• **Task requirements**
Tally each line where the word "pixels" occurs, then give only the total.

• **Recorded data**

-- -- --

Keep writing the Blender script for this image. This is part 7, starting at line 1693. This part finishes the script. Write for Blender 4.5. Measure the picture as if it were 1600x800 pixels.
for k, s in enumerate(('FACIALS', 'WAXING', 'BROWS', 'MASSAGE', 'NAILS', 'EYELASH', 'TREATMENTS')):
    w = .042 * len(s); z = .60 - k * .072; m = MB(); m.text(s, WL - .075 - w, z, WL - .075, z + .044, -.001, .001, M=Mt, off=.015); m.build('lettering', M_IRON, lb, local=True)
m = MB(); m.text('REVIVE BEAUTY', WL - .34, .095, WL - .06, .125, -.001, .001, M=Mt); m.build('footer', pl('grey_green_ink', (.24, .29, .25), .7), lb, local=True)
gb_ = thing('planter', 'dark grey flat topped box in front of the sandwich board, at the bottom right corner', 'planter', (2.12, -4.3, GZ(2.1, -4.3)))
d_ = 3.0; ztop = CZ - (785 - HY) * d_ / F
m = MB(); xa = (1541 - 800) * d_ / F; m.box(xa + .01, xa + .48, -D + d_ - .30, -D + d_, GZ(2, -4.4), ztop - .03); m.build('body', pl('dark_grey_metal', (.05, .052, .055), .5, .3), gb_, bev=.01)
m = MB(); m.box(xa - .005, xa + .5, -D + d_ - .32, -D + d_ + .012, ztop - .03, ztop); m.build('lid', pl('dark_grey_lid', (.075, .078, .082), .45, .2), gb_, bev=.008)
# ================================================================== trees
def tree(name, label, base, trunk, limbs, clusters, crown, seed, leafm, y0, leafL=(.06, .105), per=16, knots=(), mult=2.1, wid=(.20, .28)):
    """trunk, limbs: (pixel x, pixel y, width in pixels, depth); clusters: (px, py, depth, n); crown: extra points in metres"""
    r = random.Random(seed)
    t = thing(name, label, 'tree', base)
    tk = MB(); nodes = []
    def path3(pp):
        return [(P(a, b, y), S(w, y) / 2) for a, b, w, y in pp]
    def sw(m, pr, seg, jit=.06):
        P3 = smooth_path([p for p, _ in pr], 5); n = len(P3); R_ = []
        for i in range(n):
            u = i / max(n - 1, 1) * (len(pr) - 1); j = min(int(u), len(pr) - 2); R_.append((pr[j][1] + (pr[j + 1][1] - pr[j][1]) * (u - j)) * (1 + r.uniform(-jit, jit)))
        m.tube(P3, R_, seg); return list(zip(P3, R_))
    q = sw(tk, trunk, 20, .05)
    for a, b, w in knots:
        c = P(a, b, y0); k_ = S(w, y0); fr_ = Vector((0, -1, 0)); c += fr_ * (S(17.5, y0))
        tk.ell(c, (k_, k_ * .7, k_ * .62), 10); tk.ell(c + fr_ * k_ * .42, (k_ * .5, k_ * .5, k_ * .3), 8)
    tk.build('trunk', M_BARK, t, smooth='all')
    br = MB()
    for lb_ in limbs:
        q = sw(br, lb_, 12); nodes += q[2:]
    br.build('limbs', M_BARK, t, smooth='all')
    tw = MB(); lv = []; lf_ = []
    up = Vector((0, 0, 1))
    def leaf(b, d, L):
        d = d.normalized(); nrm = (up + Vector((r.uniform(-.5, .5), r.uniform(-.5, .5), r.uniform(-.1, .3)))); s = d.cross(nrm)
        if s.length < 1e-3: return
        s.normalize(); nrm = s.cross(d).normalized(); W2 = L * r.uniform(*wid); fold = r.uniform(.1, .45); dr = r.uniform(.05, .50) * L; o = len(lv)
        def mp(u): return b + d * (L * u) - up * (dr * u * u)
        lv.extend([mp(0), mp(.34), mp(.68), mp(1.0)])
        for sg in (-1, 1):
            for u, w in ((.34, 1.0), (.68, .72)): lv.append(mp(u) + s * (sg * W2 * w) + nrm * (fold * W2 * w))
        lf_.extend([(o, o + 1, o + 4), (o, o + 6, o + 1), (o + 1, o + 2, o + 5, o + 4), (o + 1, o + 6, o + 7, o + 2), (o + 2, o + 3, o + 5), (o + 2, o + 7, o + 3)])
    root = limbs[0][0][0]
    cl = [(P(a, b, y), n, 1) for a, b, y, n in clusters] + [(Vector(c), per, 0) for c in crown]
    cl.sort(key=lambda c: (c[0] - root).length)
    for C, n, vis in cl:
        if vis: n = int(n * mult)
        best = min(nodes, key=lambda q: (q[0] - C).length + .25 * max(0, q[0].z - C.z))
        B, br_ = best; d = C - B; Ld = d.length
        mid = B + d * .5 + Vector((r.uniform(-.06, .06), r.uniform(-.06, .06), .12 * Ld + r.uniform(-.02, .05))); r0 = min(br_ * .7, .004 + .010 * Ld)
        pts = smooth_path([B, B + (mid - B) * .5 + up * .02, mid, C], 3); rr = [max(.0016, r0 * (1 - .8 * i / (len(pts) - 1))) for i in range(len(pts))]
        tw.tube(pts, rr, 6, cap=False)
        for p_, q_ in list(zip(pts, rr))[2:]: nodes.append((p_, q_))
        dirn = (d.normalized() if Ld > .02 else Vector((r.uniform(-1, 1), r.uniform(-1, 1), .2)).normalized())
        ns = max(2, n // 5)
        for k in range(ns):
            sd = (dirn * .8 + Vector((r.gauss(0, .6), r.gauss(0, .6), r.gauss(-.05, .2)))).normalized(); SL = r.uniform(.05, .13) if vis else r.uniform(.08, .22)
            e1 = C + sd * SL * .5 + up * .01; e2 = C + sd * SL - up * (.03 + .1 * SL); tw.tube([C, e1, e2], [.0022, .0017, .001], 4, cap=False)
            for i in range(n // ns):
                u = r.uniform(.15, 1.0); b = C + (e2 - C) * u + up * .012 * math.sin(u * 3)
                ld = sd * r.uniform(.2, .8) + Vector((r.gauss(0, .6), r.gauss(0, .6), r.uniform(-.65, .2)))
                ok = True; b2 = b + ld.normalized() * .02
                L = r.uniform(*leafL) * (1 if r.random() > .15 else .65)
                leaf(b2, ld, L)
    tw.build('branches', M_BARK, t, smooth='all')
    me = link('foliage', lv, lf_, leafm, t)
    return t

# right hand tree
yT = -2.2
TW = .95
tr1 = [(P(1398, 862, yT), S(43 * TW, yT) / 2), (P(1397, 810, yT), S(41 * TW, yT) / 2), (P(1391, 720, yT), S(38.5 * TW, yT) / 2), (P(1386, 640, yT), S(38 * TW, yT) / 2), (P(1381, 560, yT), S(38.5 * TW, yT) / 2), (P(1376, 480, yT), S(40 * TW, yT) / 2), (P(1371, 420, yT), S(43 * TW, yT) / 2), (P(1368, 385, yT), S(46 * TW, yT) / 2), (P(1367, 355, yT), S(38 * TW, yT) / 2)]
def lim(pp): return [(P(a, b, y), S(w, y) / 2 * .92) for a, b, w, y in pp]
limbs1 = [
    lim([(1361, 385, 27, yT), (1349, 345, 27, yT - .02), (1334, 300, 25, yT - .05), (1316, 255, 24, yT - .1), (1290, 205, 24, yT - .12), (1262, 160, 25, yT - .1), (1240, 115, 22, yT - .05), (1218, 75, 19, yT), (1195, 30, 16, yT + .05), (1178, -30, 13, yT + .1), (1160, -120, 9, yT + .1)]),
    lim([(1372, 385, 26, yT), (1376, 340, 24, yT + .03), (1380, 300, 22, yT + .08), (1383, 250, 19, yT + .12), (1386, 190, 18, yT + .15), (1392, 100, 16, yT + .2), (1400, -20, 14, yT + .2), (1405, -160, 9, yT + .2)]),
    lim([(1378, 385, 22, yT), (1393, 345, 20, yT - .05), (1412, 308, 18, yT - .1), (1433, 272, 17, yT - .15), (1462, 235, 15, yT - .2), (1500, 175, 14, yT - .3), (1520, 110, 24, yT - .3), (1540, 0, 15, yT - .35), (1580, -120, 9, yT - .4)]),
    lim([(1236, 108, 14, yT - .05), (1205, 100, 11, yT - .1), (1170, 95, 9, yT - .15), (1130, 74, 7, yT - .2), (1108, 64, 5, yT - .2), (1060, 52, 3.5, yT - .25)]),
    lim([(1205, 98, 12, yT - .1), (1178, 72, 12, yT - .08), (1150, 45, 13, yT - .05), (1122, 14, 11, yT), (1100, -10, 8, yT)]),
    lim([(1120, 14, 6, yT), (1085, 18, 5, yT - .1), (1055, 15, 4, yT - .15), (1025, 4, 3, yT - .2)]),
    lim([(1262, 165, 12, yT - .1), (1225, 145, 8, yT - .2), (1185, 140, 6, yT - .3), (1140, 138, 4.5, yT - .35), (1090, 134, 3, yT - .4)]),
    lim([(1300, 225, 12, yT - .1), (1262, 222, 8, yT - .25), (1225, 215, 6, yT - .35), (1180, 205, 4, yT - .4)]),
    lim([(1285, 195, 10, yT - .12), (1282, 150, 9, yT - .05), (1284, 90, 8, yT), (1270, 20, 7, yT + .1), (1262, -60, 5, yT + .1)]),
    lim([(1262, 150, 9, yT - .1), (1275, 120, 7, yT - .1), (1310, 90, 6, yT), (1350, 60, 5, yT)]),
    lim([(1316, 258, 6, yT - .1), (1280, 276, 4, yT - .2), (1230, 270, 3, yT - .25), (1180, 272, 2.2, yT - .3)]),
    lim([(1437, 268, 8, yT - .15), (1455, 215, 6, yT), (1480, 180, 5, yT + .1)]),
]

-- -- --

• **Written reply**
2